[begin Data segment]

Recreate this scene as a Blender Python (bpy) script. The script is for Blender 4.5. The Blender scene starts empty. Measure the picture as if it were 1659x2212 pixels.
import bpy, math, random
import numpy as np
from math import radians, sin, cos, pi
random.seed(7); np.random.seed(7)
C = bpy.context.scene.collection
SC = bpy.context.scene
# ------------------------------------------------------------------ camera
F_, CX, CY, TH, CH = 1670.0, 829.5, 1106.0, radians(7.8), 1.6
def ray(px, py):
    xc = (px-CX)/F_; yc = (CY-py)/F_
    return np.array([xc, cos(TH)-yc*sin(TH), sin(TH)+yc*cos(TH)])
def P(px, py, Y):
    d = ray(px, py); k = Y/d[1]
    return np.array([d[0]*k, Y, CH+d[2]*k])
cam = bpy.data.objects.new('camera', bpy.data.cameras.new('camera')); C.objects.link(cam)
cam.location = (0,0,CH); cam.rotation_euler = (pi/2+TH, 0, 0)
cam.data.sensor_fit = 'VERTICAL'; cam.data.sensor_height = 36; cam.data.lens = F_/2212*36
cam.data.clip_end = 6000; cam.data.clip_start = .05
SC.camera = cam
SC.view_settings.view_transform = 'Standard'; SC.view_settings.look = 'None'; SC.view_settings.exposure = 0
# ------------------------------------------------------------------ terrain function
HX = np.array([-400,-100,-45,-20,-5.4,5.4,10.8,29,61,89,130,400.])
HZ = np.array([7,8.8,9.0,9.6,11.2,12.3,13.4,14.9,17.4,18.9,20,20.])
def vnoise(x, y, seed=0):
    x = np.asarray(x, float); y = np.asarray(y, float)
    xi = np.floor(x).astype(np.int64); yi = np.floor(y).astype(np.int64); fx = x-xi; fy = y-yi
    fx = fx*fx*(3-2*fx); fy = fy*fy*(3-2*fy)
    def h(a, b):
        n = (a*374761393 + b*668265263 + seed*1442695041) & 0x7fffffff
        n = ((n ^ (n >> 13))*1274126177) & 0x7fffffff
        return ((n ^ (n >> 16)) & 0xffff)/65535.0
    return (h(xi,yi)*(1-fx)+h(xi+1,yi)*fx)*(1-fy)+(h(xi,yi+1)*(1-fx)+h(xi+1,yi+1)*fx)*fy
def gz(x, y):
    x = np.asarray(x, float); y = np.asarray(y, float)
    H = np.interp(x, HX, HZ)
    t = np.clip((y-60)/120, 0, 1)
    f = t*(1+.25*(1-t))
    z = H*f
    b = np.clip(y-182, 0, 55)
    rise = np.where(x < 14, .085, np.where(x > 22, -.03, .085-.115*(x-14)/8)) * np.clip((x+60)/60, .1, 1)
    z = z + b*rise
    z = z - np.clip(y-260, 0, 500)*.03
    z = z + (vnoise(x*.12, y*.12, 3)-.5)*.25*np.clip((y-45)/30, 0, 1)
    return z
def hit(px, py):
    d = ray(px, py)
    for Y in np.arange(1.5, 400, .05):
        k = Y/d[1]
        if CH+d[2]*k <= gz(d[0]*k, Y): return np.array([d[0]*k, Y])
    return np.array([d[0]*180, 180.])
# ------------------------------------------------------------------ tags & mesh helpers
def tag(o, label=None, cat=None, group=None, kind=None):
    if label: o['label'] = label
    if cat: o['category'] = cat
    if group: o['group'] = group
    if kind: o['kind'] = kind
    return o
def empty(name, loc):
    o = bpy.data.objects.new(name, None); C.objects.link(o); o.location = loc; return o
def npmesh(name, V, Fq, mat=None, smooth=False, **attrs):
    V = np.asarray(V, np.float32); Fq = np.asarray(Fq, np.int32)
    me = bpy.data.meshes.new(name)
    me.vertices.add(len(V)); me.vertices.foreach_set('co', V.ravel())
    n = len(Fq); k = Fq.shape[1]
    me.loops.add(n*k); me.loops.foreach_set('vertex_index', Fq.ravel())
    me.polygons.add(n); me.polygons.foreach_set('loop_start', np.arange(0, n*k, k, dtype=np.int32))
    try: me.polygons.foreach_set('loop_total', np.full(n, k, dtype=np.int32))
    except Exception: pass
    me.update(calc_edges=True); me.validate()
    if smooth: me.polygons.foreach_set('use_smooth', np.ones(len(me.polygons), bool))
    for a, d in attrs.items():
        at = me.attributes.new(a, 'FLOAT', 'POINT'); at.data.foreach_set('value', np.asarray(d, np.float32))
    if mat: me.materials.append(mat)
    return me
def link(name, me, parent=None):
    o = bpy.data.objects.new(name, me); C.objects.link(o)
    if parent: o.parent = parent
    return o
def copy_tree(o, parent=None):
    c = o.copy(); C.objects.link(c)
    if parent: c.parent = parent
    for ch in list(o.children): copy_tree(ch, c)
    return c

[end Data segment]

- [Objective]:
Give back the data above exactly as it appears.

- [Reply]:
Recreate this scene as a Blender Python (bpy) script. The script is for Blender 4.5. The Blender scene starts empty. Measure the picture as if it were 1659x2212 pixels.
import bpy, math, random
import numpy as np
from math import radians, sin, cos, pi
random.seed(7); np.random.seed(7)
C = bpy.context.scene.collection
SC = bpy.context.scene
# ------------------------------------------------------------------ camera
F_, CX, CY, TH, CH = 1670.0, 829.5, 1106.0, radians(7.8), 1.6
def ray(px, py):
    xc = (px-CX)/F_; yc = (CY-py)/F_
    return np.array([xc, cos(TH)-yc*sin(TH), sin(TH)+yc*cos(TH)])
def P(px, py, Y):
    d = ray(px, py); k = Y/d[1]
    return np.array([d[0]*k, Y, CH+d[2]*k])
cam = bpy.data.objects.new('camera', bpy.data.cameras.new('camera')); C.objects.link(cam)
cam.location = (0,0,CH); cam.rotation_euler = (pi/2+TH, 0, 0)
cam.data.sensor_fit = 'VERTICAL'; cam.data.sensor_height = 36; cam.data.lens = F_/2212*36
cam.data.clip_end = 6000; cam.data.clip_start = .05
SC.camera = cam
SC.view_settings.view_transform = 'Standard'; SC.view_settings.look = 'None'; SC.view_settings.exposure = 0
# ------------------------------------------------------------------ terrain function
HX = np.array([-400,-100,-45,-20,-5.4,5.4,10.8,29,61,89,130,400.])
HZ = np.array([7,8.8,9.0,9.6,11.2,12.3,13.4,14.9,17.4,18.9,20,20.])
def vnoise(x, y, seed=0):
    x = np.asarray(x, float); y = np.asarray(y, float)
    xi = np.floor(x).astype(np.int64); yi = np.floor(y).astype(np.int64); fx = x-xi; fy = y-yi
    fx = fx*fx*(3-2*fx); fy = fy*fy*(3-2*fy)
    def h(a, b):
        n = (a*374761393 + b*668265263 + seed*1442695041) & 0x7fffffff
        n = ((n ^ (n >> 13))*1274126177) & 0x7fffffff
        return ((n ^ (n >> 16)) & 0xffff)/65535.0
    return (h(xi,yi)*(1-fx)+h(xi+1,yi)*fx)*(1-fy)+(h(xi,yi+1)*(1-fx)+h(xi+1,yi+1)*fx)*fy
def gz(x, y):
    x = np.asarray(x, float); y = np.asarray(y, float)
    H = np.interp(x, HX, HZ)
    t = np.clip((y-60)/120, 0, 1)
    f = t*(1+.25*(1-t))
    z = H*f
    b = np.clip(y-182, 0, 55)
    rise = np.where(x < 14, .085, np.where(x > 22, -.03, .085-.115*(x-14)/8)) * np.clip((x+60)/60, .1, 1)
    z = z + b*rise
    z = z - np.clip(y-260, 0, 500)*.03
    z = z + (vnoise(x*.12, y*.12, 3)-.5)*.25*np.clip((y-45)/30, 0, 1)
    return z
def hit(px, py):
    d = ray(px, py)
    for Y in np.arange(1.5, 400, .05):
        k = Y/d[1]
        if CH+d[2]*k <= gz(d[0]*k, Y): return np.array([d[0]*k, Y])
    return np.array([d[0]*180, 180.])
# ------------------------------------------------------------------ tags & mesh helpers
def tag(o, label=None, cat=None, group=None, kind=None):
    if label: o['label'] = label
    if cat: o['category'] = cat
    if group: o['group'] = group
    if kind: o['kind'] = kind
    return o
def empty(name, loc):
    o = bpy.data.objects.new(name, None); C.objects.link(o); o.location = loc; return o
def npmesh(name, V, Fq, mat=None, smooth=False, **attrs):
    V = np.asarray(V, np.float32); Fq = np.asarray(Fq, np.int32)
    me = bpy.data.meshes.new(name)
    me.vertices.add(len(V)); me.vertices.foreach_set('co', V.ravel())
    n = len(Fq); k = Fq.shape[1]
    me.loops.add(n*k); me.loops.foreach_set('vertex_index', Fq.ravel())
    me.polygons.add(n); me.polygons.foreach_set('loop_start', np.arange(0, n*k, k, dtype=np.int32))
    try: me.polygons.foreach_set('loop_total', np.full(n, k, dtype=np.int32))
    except Exception: pass
    me.update(calc_edges=True); me.validate()
    if smooth: me.polygons.foreach_set('use_smooth', np.ones(len(me.polygons), bool))
    for a, d in attrs.items():
        at = me.attributes.new(a, 'FLOAT', 'POINT'); at.data.foreach_set('value', np.asarray(d, np.float32))
    if mat: me.materials.append(mat)
    return me
def link(name, me, parent=None):
    o = bpy.data.objects.new(name, me); C.objects.link(o)
    if parent: o.parent = parent
    return o
def copy_tree(o, parent=None):
    c = o.copy(); C.objects.link(c)
    if parent: c.parent = parent
    for ch in list(o.children): copy_tree(ch, c)
    return c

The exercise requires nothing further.